• **SHORT PROBLEM**
Among the lines below, count those with "picture". Give only the number.

• **Scene script records**

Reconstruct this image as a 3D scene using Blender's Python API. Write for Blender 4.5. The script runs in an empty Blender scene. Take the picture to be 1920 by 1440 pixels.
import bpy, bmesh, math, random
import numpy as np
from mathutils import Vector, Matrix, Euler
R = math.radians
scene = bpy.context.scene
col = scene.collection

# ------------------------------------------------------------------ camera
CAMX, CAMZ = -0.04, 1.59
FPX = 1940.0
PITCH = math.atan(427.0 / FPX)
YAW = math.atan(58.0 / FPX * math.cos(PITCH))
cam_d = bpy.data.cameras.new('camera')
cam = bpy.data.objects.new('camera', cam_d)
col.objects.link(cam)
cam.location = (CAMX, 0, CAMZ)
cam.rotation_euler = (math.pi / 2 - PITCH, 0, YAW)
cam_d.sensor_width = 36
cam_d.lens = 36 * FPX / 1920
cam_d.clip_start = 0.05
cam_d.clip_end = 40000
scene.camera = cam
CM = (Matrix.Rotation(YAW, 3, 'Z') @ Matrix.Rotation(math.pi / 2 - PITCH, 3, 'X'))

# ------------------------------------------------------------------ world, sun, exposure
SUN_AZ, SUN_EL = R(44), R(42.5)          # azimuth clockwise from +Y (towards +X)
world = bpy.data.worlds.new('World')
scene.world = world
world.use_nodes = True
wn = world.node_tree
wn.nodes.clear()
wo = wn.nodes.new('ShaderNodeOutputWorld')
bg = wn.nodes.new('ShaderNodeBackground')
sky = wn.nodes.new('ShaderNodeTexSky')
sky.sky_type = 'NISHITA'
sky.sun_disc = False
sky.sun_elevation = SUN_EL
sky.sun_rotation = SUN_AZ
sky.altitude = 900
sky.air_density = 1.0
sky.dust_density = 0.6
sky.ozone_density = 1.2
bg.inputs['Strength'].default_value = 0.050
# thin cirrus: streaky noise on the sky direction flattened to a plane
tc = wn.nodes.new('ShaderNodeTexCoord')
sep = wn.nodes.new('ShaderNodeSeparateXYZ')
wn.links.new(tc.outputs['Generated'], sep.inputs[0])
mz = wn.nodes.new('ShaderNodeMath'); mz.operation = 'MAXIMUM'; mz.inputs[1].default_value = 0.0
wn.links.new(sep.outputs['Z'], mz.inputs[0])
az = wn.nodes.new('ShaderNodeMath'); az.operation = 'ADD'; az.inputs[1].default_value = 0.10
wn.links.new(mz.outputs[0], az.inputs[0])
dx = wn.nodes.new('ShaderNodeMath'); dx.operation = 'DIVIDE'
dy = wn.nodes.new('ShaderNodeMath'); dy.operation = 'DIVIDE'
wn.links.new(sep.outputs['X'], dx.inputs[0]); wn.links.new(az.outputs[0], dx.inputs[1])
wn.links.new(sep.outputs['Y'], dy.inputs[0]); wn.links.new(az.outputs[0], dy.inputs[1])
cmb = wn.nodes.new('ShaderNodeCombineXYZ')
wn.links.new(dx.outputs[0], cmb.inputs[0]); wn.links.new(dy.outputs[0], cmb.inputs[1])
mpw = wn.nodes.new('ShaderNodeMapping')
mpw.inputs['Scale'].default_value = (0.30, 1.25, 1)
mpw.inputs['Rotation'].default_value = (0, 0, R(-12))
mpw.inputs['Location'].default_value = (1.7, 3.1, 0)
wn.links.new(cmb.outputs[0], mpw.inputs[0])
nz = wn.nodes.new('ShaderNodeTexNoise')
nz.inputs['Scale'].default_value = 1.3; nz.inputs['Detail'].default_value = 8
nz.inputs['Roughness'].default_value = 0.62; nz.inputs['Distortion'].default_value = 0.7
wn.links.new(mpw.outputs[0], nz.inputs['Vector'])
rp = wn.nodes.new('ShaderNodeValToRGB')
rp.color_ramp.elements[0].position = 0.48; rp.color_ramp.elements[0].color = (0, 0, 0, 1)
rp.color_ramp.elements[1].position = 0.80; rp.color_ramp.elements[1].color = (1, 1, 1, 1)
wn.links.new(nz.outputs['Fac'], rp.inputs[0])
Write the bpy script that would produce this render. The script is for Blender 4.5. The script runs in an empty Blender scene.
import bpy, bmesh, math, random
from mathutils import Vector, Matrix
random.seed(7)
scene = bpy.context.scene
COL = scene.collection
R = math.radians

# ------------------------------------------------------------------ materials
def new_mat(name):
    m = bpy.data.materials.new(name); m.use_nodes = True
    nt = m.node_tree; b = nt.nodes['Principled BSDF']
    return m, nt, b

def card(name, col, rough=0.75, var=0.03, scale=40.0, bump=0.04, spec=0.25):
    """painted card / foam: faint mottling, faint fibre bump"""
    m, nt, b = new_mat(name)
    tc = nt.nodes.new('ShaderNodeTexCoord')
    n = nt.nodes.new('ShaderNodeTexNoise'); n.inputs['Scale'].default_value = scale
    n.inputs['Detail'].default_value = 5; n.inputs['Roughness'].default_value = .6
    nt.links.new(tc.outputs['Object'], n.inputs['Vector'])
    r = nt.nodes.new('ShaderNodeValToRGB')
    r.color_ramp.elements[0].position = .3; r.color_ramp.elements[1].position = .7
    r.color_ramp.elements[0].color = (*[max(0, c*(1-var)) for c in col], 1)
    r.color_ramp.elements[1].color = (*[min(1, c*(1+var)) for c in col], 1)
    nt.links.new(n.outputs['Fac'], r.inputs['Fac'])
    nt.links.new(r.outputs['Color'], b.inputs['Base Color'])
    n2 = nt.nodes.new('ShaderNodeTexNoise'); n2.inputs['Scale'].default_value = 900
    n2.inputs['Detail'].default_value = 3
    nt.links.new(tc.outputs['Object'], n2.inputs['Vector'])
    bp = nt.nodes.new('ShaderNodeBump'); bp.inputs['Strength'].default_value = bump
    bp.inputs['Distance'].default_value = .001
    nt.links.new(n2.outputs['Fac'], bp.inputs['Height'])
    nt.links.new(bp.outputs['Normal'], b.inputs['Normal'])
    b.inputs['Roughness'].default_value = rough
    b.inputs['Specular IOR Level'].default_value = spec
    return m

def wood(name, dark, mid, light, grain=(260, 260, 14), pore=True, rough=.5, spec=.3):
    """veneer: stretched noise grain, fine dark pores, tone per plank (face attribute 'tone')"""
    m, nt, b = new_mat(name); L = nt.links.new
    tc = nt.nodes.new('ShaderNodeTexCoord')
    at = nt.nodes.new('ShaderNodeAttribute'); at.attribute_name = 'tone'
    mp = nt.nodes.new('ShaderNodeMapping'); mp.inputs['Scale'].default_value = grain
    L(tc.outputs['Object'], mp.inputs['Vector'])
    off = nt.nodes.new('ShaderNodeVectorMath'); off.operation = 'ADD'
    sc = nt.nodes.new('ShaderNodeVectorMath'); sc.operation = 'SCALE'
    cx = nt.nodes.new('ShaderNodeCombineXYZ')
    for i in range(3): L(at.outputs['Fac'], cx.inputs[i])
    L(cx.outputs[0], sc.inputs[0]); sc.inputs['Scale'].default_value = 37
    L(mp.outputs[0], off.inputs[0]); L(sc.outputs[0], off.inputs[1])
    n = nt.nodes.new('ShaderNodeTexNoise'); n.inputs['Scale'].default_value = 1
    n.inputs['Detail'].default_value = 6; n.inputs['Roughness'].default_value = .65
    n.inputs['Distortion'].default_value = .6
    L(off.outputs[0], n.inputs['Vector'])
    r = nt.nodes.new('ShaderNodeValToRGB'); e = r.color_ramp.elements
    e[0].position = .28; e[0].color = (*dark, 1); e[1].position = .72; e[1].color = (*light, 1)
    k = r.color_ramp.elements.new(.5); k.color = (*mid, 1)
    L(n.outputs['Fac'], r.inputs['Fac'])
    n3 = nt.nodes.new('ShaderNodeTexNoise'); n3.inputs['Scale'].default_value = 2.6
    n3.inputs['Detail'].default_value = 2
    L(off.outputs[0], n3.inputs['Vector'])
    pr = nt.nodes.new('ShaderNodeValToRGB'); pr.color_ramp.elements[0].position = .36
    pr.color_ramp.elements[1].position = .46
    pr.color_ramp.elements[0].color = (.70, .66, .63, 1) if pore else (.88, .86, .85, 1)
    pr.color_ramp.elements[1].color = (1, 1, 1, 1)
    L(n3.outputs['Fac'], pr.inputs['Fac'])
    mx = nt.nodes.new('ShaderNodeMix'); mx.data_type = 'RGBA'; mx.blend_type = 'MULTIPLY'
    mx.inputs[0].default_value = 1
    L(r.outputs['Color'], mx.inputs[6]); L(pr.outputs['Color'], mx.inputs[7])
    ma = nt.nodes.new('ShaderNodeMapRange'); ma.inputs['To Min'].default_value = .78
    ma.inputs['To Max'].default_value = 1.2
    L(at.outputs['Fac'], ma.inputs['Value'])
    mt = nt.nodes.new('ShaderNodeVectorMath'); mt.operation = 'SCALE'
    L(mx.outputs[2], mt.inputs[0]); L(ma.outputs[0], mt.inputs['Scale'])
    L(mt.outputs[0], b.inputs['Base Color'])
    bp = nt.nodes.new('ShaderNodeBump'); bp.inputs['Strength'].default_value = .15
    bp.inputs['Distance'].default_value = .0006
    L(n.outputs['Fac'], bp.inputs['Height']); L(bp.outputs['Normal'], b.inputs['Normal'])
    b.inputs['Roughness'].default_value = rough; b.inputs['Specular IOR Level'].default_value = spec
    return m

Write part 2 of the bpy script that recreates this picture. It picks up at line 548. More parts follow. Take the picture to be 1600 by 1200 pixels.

• **OUTPUT FOR THIS EXERCISE**
2